* Task *
Restate each line word for word. Leave out every picture.
— Start Source data —
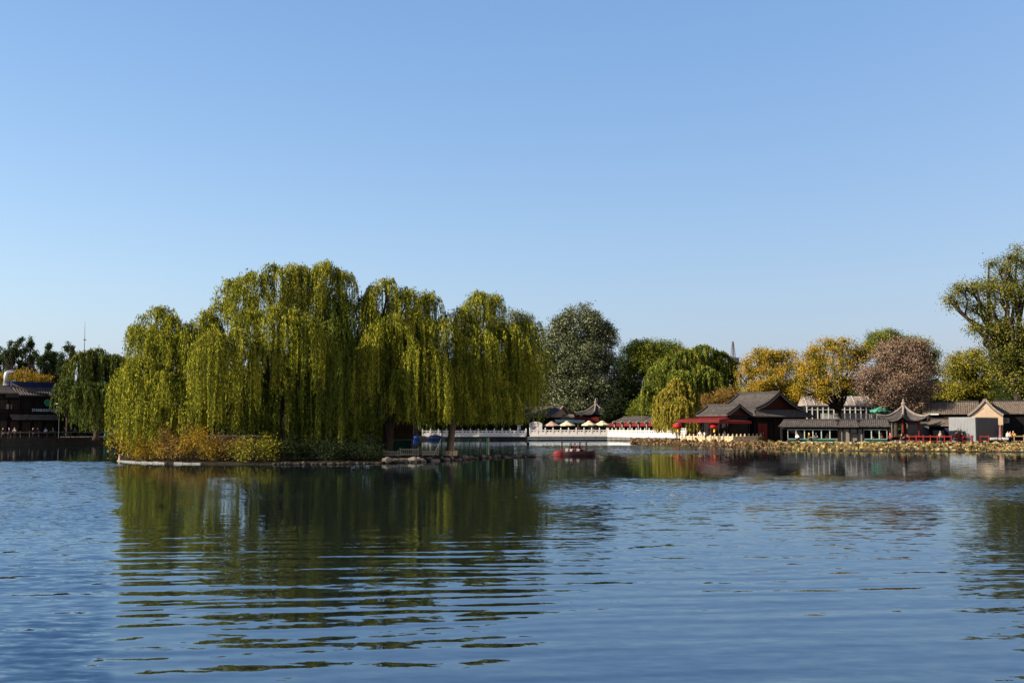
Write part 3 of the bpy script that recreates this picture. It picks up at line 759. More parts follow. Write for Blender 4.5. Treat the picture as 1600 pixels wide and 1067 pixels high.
# ------------------------------------------------------------------ lotus bed
KW = [(985, 693.2), (1050, 695), (1150, 699), (1230, 702.4), (1300, 704), (1400, 705), (1600, 706), (1900, 706.5)]
def interp(x, K):
    return np.interp(x, [k[0] for k in K], [k[1] for k in K])
def lotus(p0, p1, n, mat, label, name='lotus_leaves'):
    px = RNG.uniform(p0, p1, n)
    Yf = CAM_H * FPX / (interp(px, KW) - 668); Yb = np.interp(px, [e[0] for e in EDGE], [e[1] for e in EDGE]) - .4
    t = RNG.random(n); Yv = 1 / (1 / Yf + (1 / Yb - 1 / Yf) * t)
    x = (px - 800) / FPX * Yv
    h = RNG.uniform(.1, 1.0, n) * (.55 + .5 * np.sin(px * .11 + Yv * .3) ** 2 + .25 * np.sin(px * .43)) * (1 - .5 * t)
    h = np.where(t < .06, h * .55, h)
    C = np.stack([x, Yv, h], 1)
    ax = RNG.normal(size=(n, 3)) * np.array([1, 1, .75])
    s = RNG.uniform(.24, .6, n)
    V = leaves(C, ax, s, s * .9)
    # stalks
    k = n // 2
    C2 = C[:k].copy(); hh = C2[:, 2].copy() + .3; C2[:, 2] = hh / 2 - .1
    ax2 = RNG.normal(size=(k, 3)) * .22; ax2[:, 2] = 1
    V2 = leaves(C2, ax2, hh, np.full(k, .05))
    o = link(name, quads_mesh(name, np.concatenate([V, V2])), mat)
    return tag(o, label, None, None, 'stuff')
lotus(985, 1215, 7500, 'lotus_brown', 'withered brown lotus leaves on the water below the terrace')
lotus(1195, 1900, 15000, 'lotus_leaf', 'golden withered lotus leaves filling the water edge on the right')
mb = MB()
pts = []
for px in range(1330, 1901, 10):
    Y = CAM_H * FPX / (float(interp(px, KW)) - 668) - .4
    pts.append(atz(px, Y, .06 + .02 * math.sin(px)))
mb.tube(pts, .05, 6)
tag(mb.build('boom', 'black_metal'), 'thin black floating boom along the edge of the lotus bed', 'boom')

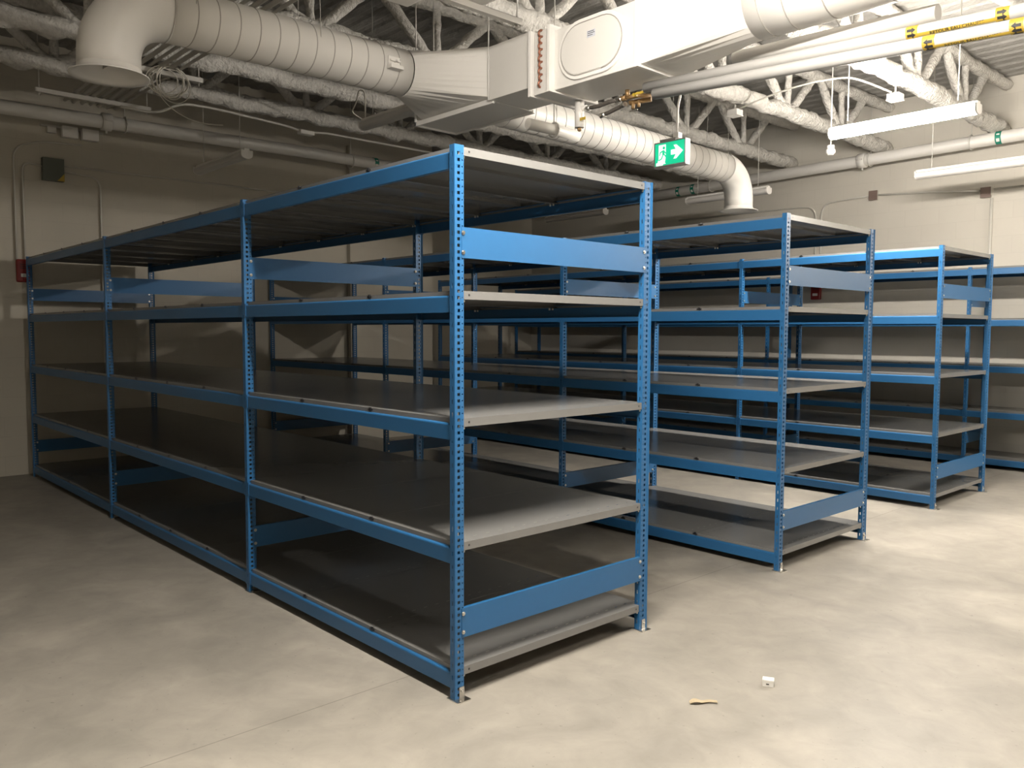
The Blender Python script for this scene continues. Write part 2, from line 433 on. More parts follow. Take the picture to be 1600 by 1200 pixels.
# ------------------------------------------------------------------ joists with sprayed fireproofing
def make_joist(seed):
    r = empty('roof_joist', (0, 0, 0))
    rnd = random.Random(seed)
    y0, y1, zb, zt = YB, YF+.03, 3.80, 4.30
    n = int((y1-y0)/.06)
    bm = B(); tube(bm, [(0, y0+(y1-y0)*i/n, zb) for i in range(n+1)], .080, 14, jitter=.42, jscale=9); link('bottom_chord', bm, 'fuzz', r)
    bm = B(); tube(bm, [(0, y0+(y1-y0)*i/n, zt) for i in range(n+1)], .065, 8, jitter=.3, jscale=9); link('top_chord', bm, 'fuzz', r)
    y = YB+.35+.28; st = 1.22
    while y < y1-.5:
        for dy, rad in ((-st/2+.03, .037), (0, .03), (st/2-.03, .037)):
            bm = B(); m = 12
            a = Vector((0, y+dy*.08, zb)); b = Vector((rnd.uniform(-.01, .01), y+dy, zt))
            tube(bm, [a.lerp(b, i/m) for i in range(m+1)], [rad*1.25*(1.3 if i in (0, 1) else 1) for i in range(m+1)], 9, jitter=.32, jscale=11)
            link('web_member', bm, 'fuzz', r)
        y += st
    return r
JX = [-5.62, -4.60, -3.32, -2.04, -.72, .56, 1.84, 3.12, 4.40]
jl = ['above the left wall pipe', 'second from the left wall', 'third from the left wall',
      'above the long round duct', 'just left of the glowing batten light', 'over the right end of glowing light',
      'at the upper right edge', 'over the open floor beyond the right edge', 'closest to the right wall']
for i, (x, t) in enumerate(zip(JX, jl)):
    r = make_joist(11+i)
    r.location = (x, 0, 0)
    tag(r, 'open web roof joist with rough sprayed coating, '+t, 'joist', 'sprayed roof joists')

# ------------------------------------------------------------------ ducts
def ring_seams(bm, pts, r, mi=1, w=.003):
    for p, ax in pts:
        p = Vector(p); d = Vector(ax).normalized()*w
        tube(bm, [p-d, p+d], r+.0018, 32, False, mi)
def loft(bm, A, Bb, mi=0):
    va = [bm.verts.new(p) for p in A]; vb = [bm.verts.new(p) for p in Bb]; n = len(A)
    for i in range(n):
        f = bm.faces.new((va[i], va[(i+1)%n], vb[(i+1)%n], vb[i])); f.material_index = mi
def rect_ring(n, w0, w1, z0, z1):
    """n points round a rectangle, matched by angle to a circle"""
    cx, cz, hw, hz = (w0+w1)/2, (z0+z1)/2, (w1-w0)/2, (z1-z0)/2; out = []
    for k in range(n):
        a = 2*math.pi*k/n; c, s = math.cos(a), math.sin(a); m = max(abs(c), abs(s))
        out.append((cx+hw*c/m, cz+hz*s/m))
    return out
def bell(bm, c, r, drop, flare):
    seg = 32; prof = [(r, drop), (r+.004, drop*.45), (r+flare*.45, drop*.15), (r+flare, 0), (r+flare, -.004), (r+flare*.45, drop*.1), (r-.003, drop*.4), (r-.004, drop+.12)]
    rings = []
    for q, h in prof: rings.append([bm.verts.new((c[0]+q*math.cos(2*math.pi*k/seg), c[1]+q*math.sin(2*math.pi*k/seg), c[2]+h)) for k in range(seg)])
    for a, b in zip(rings, rings[1:]):
        for k in range(seg):
            f = bm.faces.new((a[k], a[(k+1)%seg], b[(k+1)%seg], b[k])); f.smooth = True
def open_tube(name, pts, r, parent, seams, m='duct'):
    bm = B(); tube(bm, pts, r, 32, False); ring_seams(bm, seams, r)
    o = link(name, bm, [m, 'seam'], parent, fix=False)
    sd = o.modifiers.new('sheet', 'SOLIDIFY'); sd.thickness = .003; sd.offset = -1
    return o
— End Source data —
* Answer for the task *
Write part 3 of the bpy script that recreates this picture. It picks up at line 759. More parts follow. Write for Blender 4.5. Treat the picture as 1600 pixels wide and 1067 pixels high.
# ------------------------------------------------------------------ lotus bed
KW = [(985, 693.2), (1050, 695), (1150, 699), (1230, 702.4), (1300, 704), (1400, 705), (1600, 706), (1900, 706.5)]
def interp(x, K):
    return np.interp(x, [k[0] for k in K], [k[1] for k in K])
def lotus(p0, p1, n, mat, label, name='lotus_leaves'):
    px = RNG.uniform(p0, p1, n)
    Yf = CAM_H * FPX / (interp(px, KW) - 668); Yb = np.interp(px, [e[0] for e in EDGE], [e[1] for e in EDGE]) - .4
    t = RNG.random(n); Yv = 1 / (1 / Yf + (1 / Yb - 1 / Yf) * t)
    x = (px - 800) / FPX * Yv
    h = RNG.uniform(.1, 1.0, n) * (.55 + .5 * np.sin(px * .11 + Yv * .3) ** 2 + .25 * np.sin(px * .43)) * (1 - .5 * t)
    h = np.where(t < .06, h * .55, h)
    C = np.stack([x, Yv, h], 1)
    ax = RNG.normal(size=(n, 3)) * np.array([1, 1, .75])
    s = RNG.uniform(.24, .6, n)
    V = leaves(C, ax, s, s * .9)
    # stalks
    k = n // 2
    C2 = C[:k].copy(); hh = C2[:, 2].copy() + .3; C2[:, 2] = hh / 2 - .1
    ax2 = RNG.normal(size=(k, 3)) * .22; ax2[:, 2] = 1
    V2 = leaves(C2, ax2, hh, np.full(k, .05))
    o = link(name, quads_mesh(name, np.concatenate([V, V2])), mat)
    return tag(o, label, None, None, 'stuff')
lotus(985, 1215, 7500, 'lotus_brown', 'withered brown lotus leaves on the water below the terrace')
lotus(1195, 1900, 15000, 'lotus_leaf', 'golden withered lotus leaves filling the water edge on the right')
mb = MB()
pts = []
for px in range(1330, 1901, 10):
    Y = CAM_H * FPX / (float(interp(px, KW)) - 668) - .4
    pts.append(atz(px, Y, .06 + .02 * math.sin(px)))
mb.tube(pts, .05, 6)
tag(mb.build('boom', 'black_metal'), 'thin black floating boom along the edge of the lotus bed', 'boom')

The Blender Python script for this scene continues. Write part 2, from line 433 on. More parts follow. Take the picture to be 1600 by 1200 pixels.
# ------------------------------------------------------------------ joists with sprayed fireproofing
def make_joist(seed):
    r = empty('roof_joist', (0, 0, 0))
    rnd = random.Random(seed)
    y0, y1, zb, zt = YB, YF+.03, 3.80, 4.30
    n = int((y1-y0)/.06)
    bm = B(); tube(bm, [(0, y0+(y1-y0)*i/n, zb) for i in range(n+1)], .080, 14, jitter=.42, jscale=9); link('bottom_chord', bm, 'fuzz', r)
    bm = B(); tube(bm, [(0, y0+(y1-y0)*i/n, zt) for i in range(n+1)], .065, 8, jitter=.3, jscale=9); link('top_chord', bm, 'fuzz', r)
    y = YB+.35+.28; st = 1.22
    while y < y1-.5:
        for dy, rad in ((-st/2+.03, .037), (0, .03), (st/2-.03, .037)):
            bm = B(); m = 12
            a = Vector((0, y+dy*.08, zb)); b = Vector((rnd.uniform(-.01, .01), y+dy, zt))
            tube(bm, [a.lerp(b, i/m) for i in range(m+1)], [rad*1.25*(1.3 if i in (0, 1) else 1) for i in range(m+1)], 9, jitter=.32, jscale=11)
            link('web_member', bm, 'fuzz', r)
        y += st
    return r
JX = [-5.62, -4.60, -3.32, -2.04, -.72, .56, 1.84, 3.12, 4.40]
jl = ['above the left wall pipe', 'second from the left wall', 'third from the left wall',
      'above the long round duct', 'just left of the glowing batten light', 'over the right end of glowing light',
      'at the upper right edge', 'over the open floor beyond the right edge', 'closest to the right wall']
for i, (x, t) in enumerate(zip(JX, jl)):
    r = make_joist(11+i)
    r.location = (x, 0, 0)
    tag(r, 'open web roof joist with rough sprayed coating, '+t, 'joist', 'sprayed roof joists')

# ------------------------------------------------------------------ ducts
def ring_seams(bm, pts, r, mi=1, w=.003):
    for p, ax in pts:
        p = Vector(p); d = Vector(ax).normalized()*w
        tube(bm, [p-d, p+d], r+.0018, 32, False, mi)
def loft(bm, A, Bb, mi=0):
    va = [bm.verts.new(p) for p in A]; vb = [bm.verts.new(p) for p in Bb]; n = len(A)
    for i in range(n):
        f = bm.faces.new((va[i], va[(i+1)%n], vb[(i+1)%n], vb[i])); f.material_index = mi
def rect_ring(n, w0, w1, z0, z1):
    """n points round a rectangle, matched by angle to a circle"""
    cx, cz, hw, hz = (w0+w1)/2, (z0+z1)/2, (w1-w0)/2, (z1-z0)/2; out = []
    for k in range(n):
        a = 2*math.pi*k/n; c, s = math.cos(a), math.sin(a); m = max(abs(c), abs(s))
        out.append((cx+hw*c/m, cz+hz*s/m))
    return out
def bell(bm, c, r, drop, flare):
    seg = 32; prof = [(r, drop), (r+.004, drop*.45), (r+flare*.45, drop*.15), (r+flare, 0), (r+flare, -.004), (r+flare*.45, drop*.1), (r-.003, drop*.4), (r-.004, drop+.12)]
    rings = []
    for q, h in prof: rings.append([bm.verts.new((c[0]+q*math.cos(2*math.pi*k/seg), c[1]+q*math.sin(2*math.pi*k/seg), c[2]+h)) for k in range(seg)])
    for a, b in zip(rings, rings[1:]):
        for k in range(seg):
            f = bm.faces.new((a[k], a[(k+1)%seg], b[(k+1)%seg], b[k])); f.smooth = True
def open_tube(name, pts, r, parent, seams, m='duct'):
    bm = B(); tube(bm, pts, r, 32, False); ring_seams(bm, seams, r)
    o = link(name, bm, [m, 'seam'], parent, fix=False)
    sd = o.modifiers.new('sheet', 'SOLIDIFY'); sd.thickness = .003; sd.offset = -1
    return o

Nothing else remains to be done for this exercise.